↓↓↓

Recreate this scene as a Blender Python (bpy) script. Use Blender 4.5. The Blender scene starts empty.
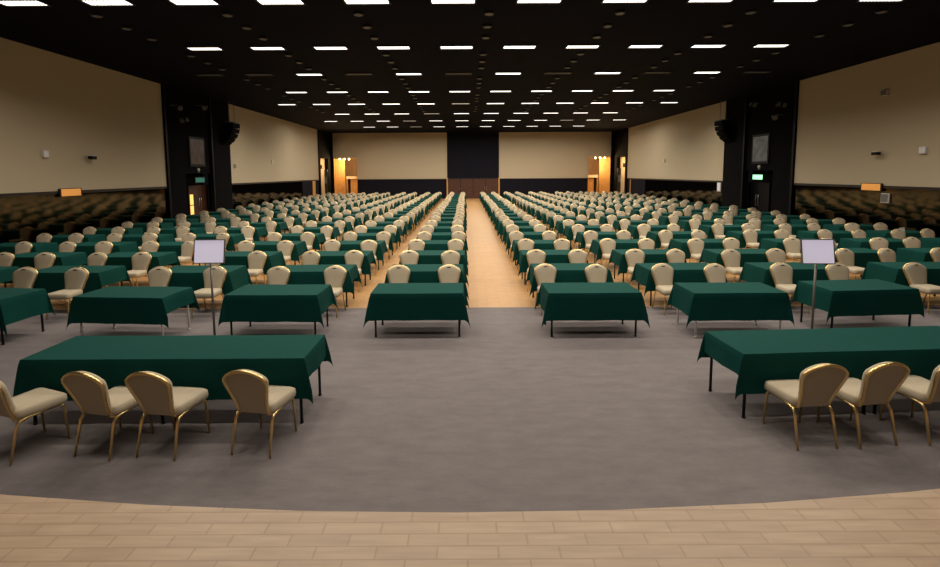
import bpy, bmesh, random
from math import *
from mathutils import Vector, Matrix

random.seed(7)
S = bpy.context.scene
C = S.collection
PI = pi

# ------------------------------------------------------------------ materials
def nodes(name):
    m = bpy.data.materials.new(name)
    m.use_nodes = True
    nt = m.node_tree
    return m, nt, nt.nodes, nt.links, nt.nodes['Principled BSDF']

def mat(name, col, rough=.6, metal=0., var=0., scale=30., bump=0., spec=.5, sheen=0.):
    m, nt, N, L, b = nodes(name)
    b.inputs['Base Color'].default_value = (*col, 1)
    b.inputs['Roughness'].default_value = rough
    b.inputs['Metallic'].default_value = metal
    b.inputs['Specular IOR Level'].default_value = spec
    if sheen:
        b.inputs['Sheen Weight'].default_value = sheen
    tc = N.new('ShaderNodeTexCoord')
    no = N.new('ShaderNodeTexNoise')
    no.inputs['Scale'].default_value = scale
    no.inputs['Detail'].default_value = 5
    L.new(tc.outputs['Object'], no.inputs['Vector'])
    if var:
        r = N.new('ShaderNodeValToRGB')
        r.color_ramp.elements[0].position = .3
        r.color_ramp.elements[1].position = .7
        r.color_ramp.elements[0].color = (*[c * (1 - var) for c in col], 1)
        r.color_ramp.elements[1].color = (*[min(1, c * (1 + var)) for c in col], 1)
        L.new(no.outputs['Fac'], r.inputs['Fac'])
        L.new(r.outputs['Color'], b.inputs['Base Color'])
    if bump:
        bp = N.new('ShaderNodeBump')
        bp.inputs['Strength'].default_value = bump
        bp.inputs['Distance'].default_value = .004
        L.new(no.outputs['Fac'], bp.inputs['Height'])
        L.new(bp.outputs['Normal'], b.inputs['Normal'])
    return m

def wood_floor(name, c1, c2, gap, w, h, rough=.42):
    m, nt, N, L, b = nodes(name)
    tc = N.new('ShaderNodeTexCoord')
    br = N.new('ShaderNodeTexBrick')
    br.inputs['Color1'].default_value = (*c1, 1)
    br.inputs['Color2'].default_value = (*c2, 1)
    br.inputs['Mortar'].default_value = (*gap, 1)
    br.inputs['Scale'].default_value = 1
    br.inputs['Mortar Size'].default_value = .004
    br.inputs['Brick Width'].default_value = w
    br.inputs['Row Height'].default_value = h
    L.new(tc.outputs['Object'], br.inputs['Vector'])
    mp = N.new('ShaderNodeMapping')
    mp.inputs['Scale'].default_value = (2.5, 22, 1)
    L.new(tc.outputs['Object'], mp.inputs['Vector'])
    no = N.new('ShaderNodeTexNoise')
    no.inputs['Scale'].default_value = 1.6
    no.inputs['Detail'].default_value = 6
    L.new(mp.outputs['Vector'], no.inputs['Vector'])
    mx = N.new('ShaderNodeMix')
    mx.data_type = 'RGBA'
    mx.blend_type = 'MULTIPLY'
    mx.inputs[0].default_value = .45
    r = N.new('ShaderNodeValToRGB')
    r.color_ramp.elements[0].position = .3
    r.color_ramp.elements[1].position = .7
    r.color_ramp.elements[0].color = (.62, .58, .55, 1)
    r.color_ramp.elements[1].color = (1, 1, 1, 1)
    L.new(no.outputs['Fac'], r.inputs['Fac'])
    L.new(br.outputs['Color'], mx.inputs[6])
    L.new(r.outputs['Color'], mx.inputs[7])
    L.new(mx.outputs[2], b.inputs['Base Color'])
    b.inputs['Roughness'].default_value = rough
    return m

def carpet_mat():
    m, nt, N, L, b = nodes('carpet_grey')
    tc = N.new('ShaderNodeTexCoord')
    big = N.new('ShaderNodeTexNoise')
    big.inputs['Scale'].default_value = 3.2
    big.inputs['Detail'].default_value = 6
    big.inputs['Roughness'].default_value = .7
    fine = N.new('ShaderNodeTexNoise')
    fine.inputs['Scale'].default_value = 90
    mp = N.new('ShaderNodeMapping')
    mp.inputs['Scale'].default_value = (.8, 2.2, 1)
    L.new(tc.outputs['Object'], mp.inputs['Vector'])
    L.new(mp.outputs['Vector'], big.inputs['Vector'])
    L.new(tc.outputs['Object'], fine.inputs['Vector'])
    add = N.new('ShaderNodeMath')
    add.operation = 'MULTIPLY_ADD'
    add.inputs[1].default_value = .35
    L.new(fine.outputs['Fac'], add.inputs[0])
    L.new(big.outputs['Fac'], add.inputs[2])
    r = N.new('ShaderNodeValToRGB')
    r.color_ramp.elements[0].position = .48
    r.color_ramp.elements[1].position = .88
    r.color_ramp.elements[0].color = (CARPET[0]*.87, CARPET[1]*.87, CARPET[2]*.87, 1)
    r.color_ramp.elements[1].color = (CARPET[0]*1.13, CARPET[1]*1.13, CARPET[2]*1.13, 1)
    L.new(add.outputs[0], r.inputs['Fac'])
    L.new(r.outputs['Color'], b.inputs['Base Color'])
    bp = N.new('ShaderNodeBump')
    bp.inputs['Strength'].default_value = .5
    bp.inputs['Distance'].default_value = .004
    L.new(fine.outputs['Fac'], bp.inputs['Height'])
    L.new(bp.outputs['Normal'], b.inputs['Normal'])
    b.inputs['Roughness'].default_value = .95
    b.inputs['Specular IOR Level'].default_value = .1
    return m

def emit(name, col, strength):
    m, nt, N, L, b = nodes(name)
    b.inputs['Base Color'].default_value = (*[c * .8 for c in col], 1)
    b.inputs['Emission Color'].default_value = (*col, 1)
    b.inputs['Emission Strength'].default_value = strength
    return m

def wall_mat(name, col):
    # woven wall covering in tall seamed strips
    m, nt, N, L, b = nodes(name)
    tc = N.new('ShaderNodeTexCoord')
    no = N.new('ShaderNodeTexNoise')
    no.inputs['Scale'].default_value = 120
    no.inputs['Detail'].default_value = 3
    L.new(tc.outputs['Object'], no.inputs['Vector'])
    r = N.new('ShaderNodeValToRGB')
    r.color_ramp.elements[0].position = .3
    r.color_ramp.elements[1].position = .7
    r.color_ramp.elements[0].color = (*[c * .92 for c in col], 1)
    r.color_ramp.elements[1].color = (*[c * 1.06 for c in col], 1)
    L.new(no.outputs['Fac'], r.inputs['Fac'])
    L.new(r.outputs['Color'], b.inputs['Base Color'])
    b.inputs['Roughness'].default_value = .85
    b.inputs['Specular IOR Level'].default_value = .2
    return m

CARPET = (.165, .146, .148)
M = {}
M['wood'] = wood_floor('floor_parquet', (.5, .285, .118), (.45, .25, .1), (.3, .16, .06), .45, .15)
M['stage_wood'] = wood_floor('stage_boards', (.5, .36, .25), (.46, .325, .225), (.38, .26, .17), .26, .07)
M['carpet'] = carpet_mat()
M['beige_wall'] = wall_mat('beige_wall_covering', (.56, .47, .335))
M['black'] = mat('black_matte', (.0045, .0043, .0052), .85, var=.15, scale=3, spec=.06)
M['black_gloss'] = mat('black_gloss', (.005, .005, .006), .45, spec=.15)
M['ceiling'] = mat('black_ceiling', (.0025, .0027, .009), .85, var=.3, scale=.8, spec=.08)
M['navy'] = mat('navy_fabric', (.011, .011, .018), .9, var=.1, scale=40, spec=.1)
M['mirror'] = mat('smoked_mirror', (.1, .075, .044), .06, metal=1.)
M['rail'] = mat('dark_brown_rail', (.018, .009, .006), .5)
M['brown_door'] = mat('brown_wood_door', (.075, .028, .014), .5, var=.25, scale=6)
M['warm_wood'] = mat('honey_wood', (.62, .33, .1), .5, var=.12, scale=5)
M['foyer_paint'] = mat('foyer_brown_paint', (.3, .2, .12), .7)
M['cream_paint'] = mat('cream_paint', (.68, .54, .36), .7)
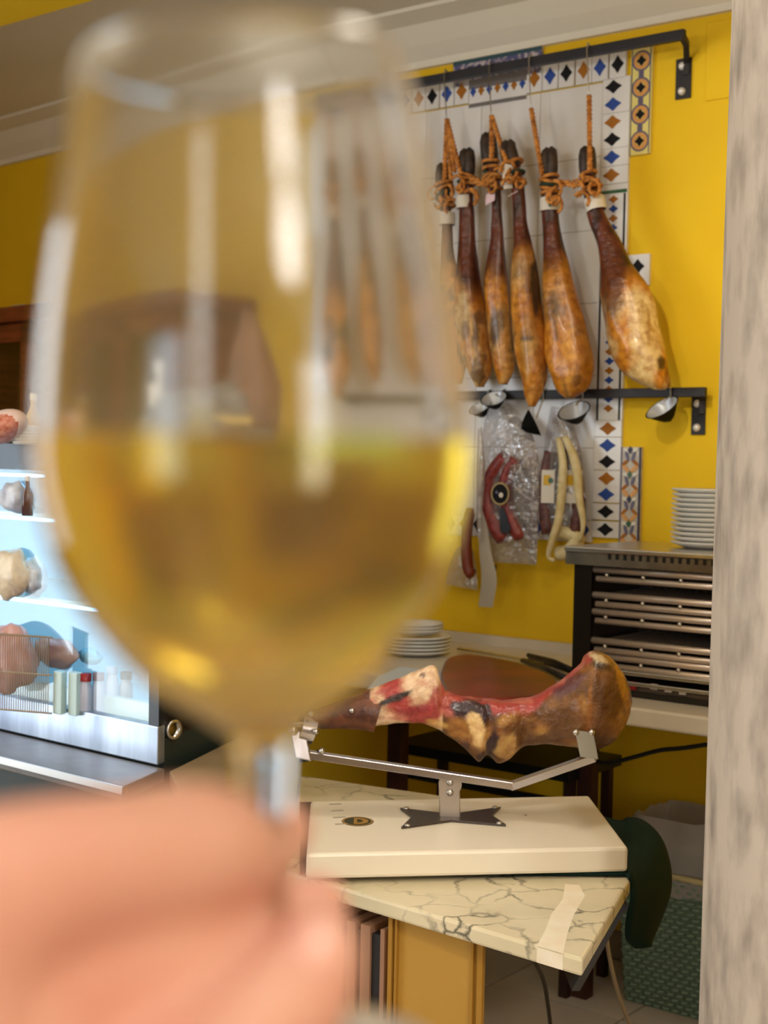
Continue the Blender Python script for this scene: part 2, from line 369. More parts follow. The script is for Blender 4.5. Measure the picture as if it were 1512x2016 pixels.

↑↑↑

Only the lines from the start of the records to the one containing "return m, nt, nt.nodes, nt.links, nt.nodes['Principled" should be repeated, exactly and with both ends kept; drop any pictures.

Recreate this scene as a Blender Python (bpy) script. Use Blender 4.5. The Blender scene starts empty.
import bpy, bmesh, random
from math import *
from mathutils import Vector, Matrix

random.seed(7)
S = bpy.context.scene
C = S.collection
PI = pi

# ------------------------------------------------------------------ materials
def nodes(name):
    m = bpy.data.materials.new(name)
    m.use_nodes = True
    nt = m.node_tree
    return m, nt, nt.nodes, nt.links, nt.nodes['Principled BSDF']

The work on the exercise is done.